- Samuel Taylor Coleridge
- Dict du Vieux Marin
- Rhyme of the Ancient Mariner
Résumé :
Metamorphosis is essential to the Rime of the Ancient Mariner in several respects, as the poem is the narrative of a radical change of appraisal of the outer and inner world. That is true of the Ancient Mariner himself, but also of those who listen to him, like the Wedding Guest, on whom the story can be directly seen to have a transforming effect, and therefore it must also be true of the reader.

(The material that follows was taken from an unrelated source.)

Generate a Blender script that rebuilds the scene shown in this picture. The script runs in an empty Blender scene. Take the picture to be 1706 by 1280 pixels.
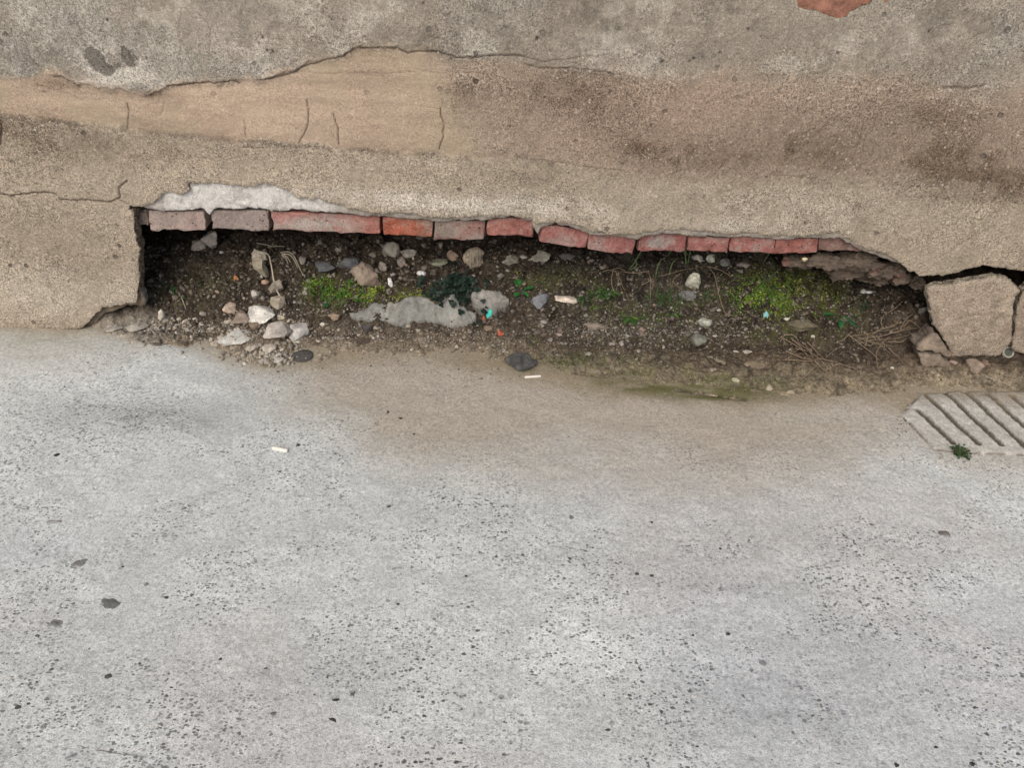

Certainly, all this is part and parcel of staple analyses of this canonical poem : the Wedding Guest “rose a wiser man” the day after, and it is easy to interpret this as an illustration of the didactic dimension of literature, in accordance with the romantic ideology and the idea of poetry as the “schoolteacher of the people”. However, it seems to me that the matter is a little more complicated than that, and, in this paper, I propose to analyse the scarcely investigated hypothesis that this poem was also most probably conceived of as a kind of experimental study in reader response. I would like to try and demonstrate that the reader is meant to be caught in a process of romantic irony, which compels him to a critical, and problematic interpretation. In the Rime of the Ancient Mariner, I contemn, the reader’s response itself is made to undergo a metamorphosis. Of course, it would be possible to argue that this is an effect of passing time, and that our response to the text today is necessarily different from that of readers in Coleridge’s time. But I think it is demonstrably not entirely so, and I would like to argue and try to demonstrate that this transformation is literally built in the text itself and programmed by it. It is most probably the reflection of a metamorphosis that occurred in the mind of Coleridge himself as he worked on his poem, for it is possible to trace the same phenomenon in other poems as well, as for instance his own Kubla Khan, where it is so to speak an explicitly declared theme. This metamorphic quality is a characteristic of many works of the romantic period, and can be found, for instance, in Heine’s Lorelei, etc. With Coleridge, however, it seems to be very close to the heart of his particular genius.